Although "very, very conscious that I am my father's daughter", for many years Jardine found his fame a burden. When she married for the first time, she (unlike most women in her circle) deliberately took her husband's name. "When I lost the name Bronowski in 1968, I was desperate to get away from it - I couldn't even sign a cheque without someone asking: 'Are you related to Dr Bronowski?' I didn't like being regarded as the shadow of my famous dad. Until 1999, the name Bronowski never occurred in cuttings about me, and it was broadly unknown that I was his daughter."

It was only with the publication of her own major study of the scientific revolution, Ingenious Pursuits, that Jardine felt confident enough to dedicate it "to my father Jacob Bronowski, who showed me the way". Her research also led back to him, by a rather eerie roundabout route, when she decided to undertake a biography of the inventor and architect Robert Hooke (1635-1703).

The only previous book on Hooke, by Margaret Espinasse, dated back to 1956 and proved impossible to track down until Jardine's own was well under way. When she finally got a chance to look at the introduction she was startled to read: "It may be supposed that the life of a great and controversial figure in the history of English science ought to be written by someone with scientific training. I am aware of my disabilities and should not have dared to undertake this book but for the encouragement of Dr J. Bronowski ... Its existence is primarily owing to him."

"I have no memory of my father ever mentioning Hooke. It's spooky," Jardine says.

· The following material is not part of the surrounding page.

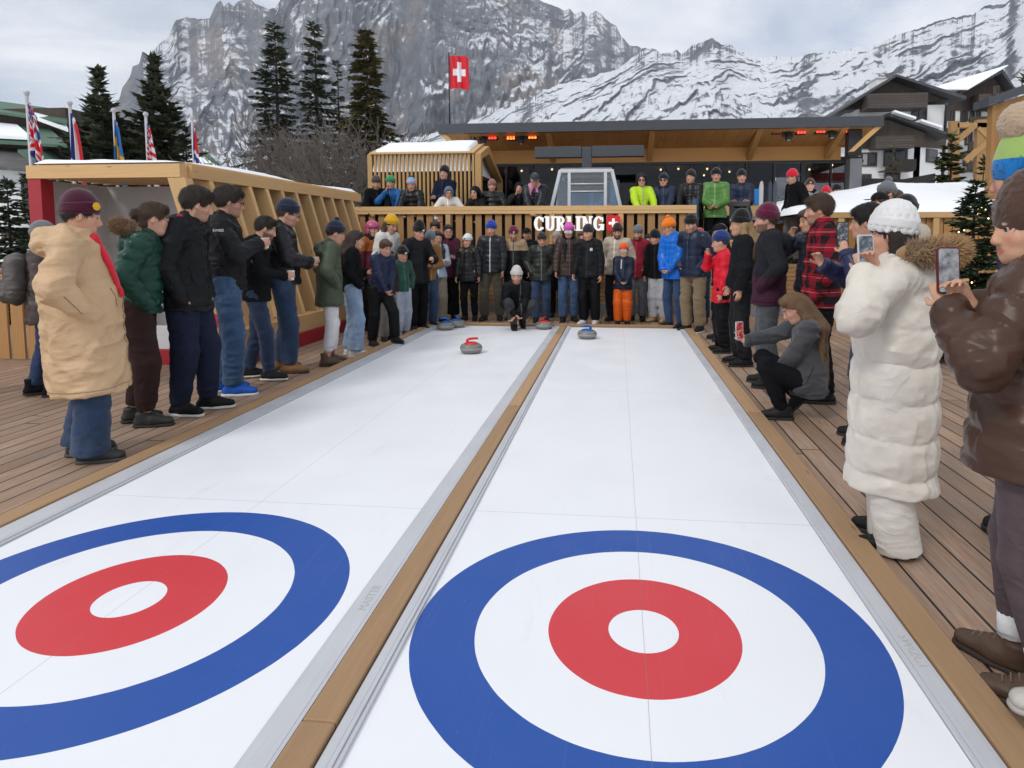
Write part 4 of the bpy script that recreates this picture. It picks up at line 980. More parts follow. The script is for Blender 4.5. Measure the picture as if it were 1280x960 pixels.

In many ways, her father's example has proved an excellent model for her own career. They both produced works of high scholarship, which formed a springboard for writing aimed at a more general audience such as her "new history of the Renaissance", Worldly Goods (1996). He wrote poetry and pursued his passion for literature even while teaching mathematics. She too has never regretted her refusal to be typecast. "Until I was 30, people kept reproaching me for not making up my mind what I was going to do, being a dilettante in too many fields, but then overnight in my thirties I became a multidisciplinary person. Interdisciplinarity became voguish, and I was one of those people who could span several areas - I definitely feel empowered by that."

Even their perspectives often overlap. Bronowski's Science and Human Values (1956), which is still taught on history of science courses, was, Jardine says, "absolutely of its moment. He was one of the team of scientists who went into Nagasaki after the bomb was dropped, and his attitude to the responsibility of scientists stems directly from that". Yet she shares his belief in the fundamental value of science and his contempt for romantic retreats into irrationality.

In the introduction to Ingenious Pursuits she writes: "I grew up in a harmonious household in which the 'two cultures' coexisted peacefully. My mother's hands shaped figures out of clay, my father's described for us the primitive movements of flint on stone by which 'man the tool-maker' struck fire. At mealtimes, Newton's theory of gravitational pull and the poetry of William Blake were discussed in the same breath ... In that environment I gained the conviction that imaginative problem-solving is at the root of all human inventiveness, both in the sciences and the humanities."

Intellectual history obviously progresses, with each generation rejecting some of the received wisdom of the previous one. Bronowski co-authored a book on the glories of The Western Intellectual Tradition. His daughter has co-authored one that argues that "the boundaries between ... East and West were thoroughly permeable in the Renaissance". Had she ever consciously set out to attack some of his assumptions or ideas?

Her reply pays moving tribute to him, both as a daughter and a fellow scholar. "I never consciously either emulated or challenged my father, though I did challenge the received wisdom of the generation before. I'm in the comfortable position that I admired what he did and knew I had acquired a whole set of communications and information-processing skills in that household to enable me to do whatever I wanted. I was 30 when he died, and those first 30 years were an extraordinary grounding in the intellectual universe."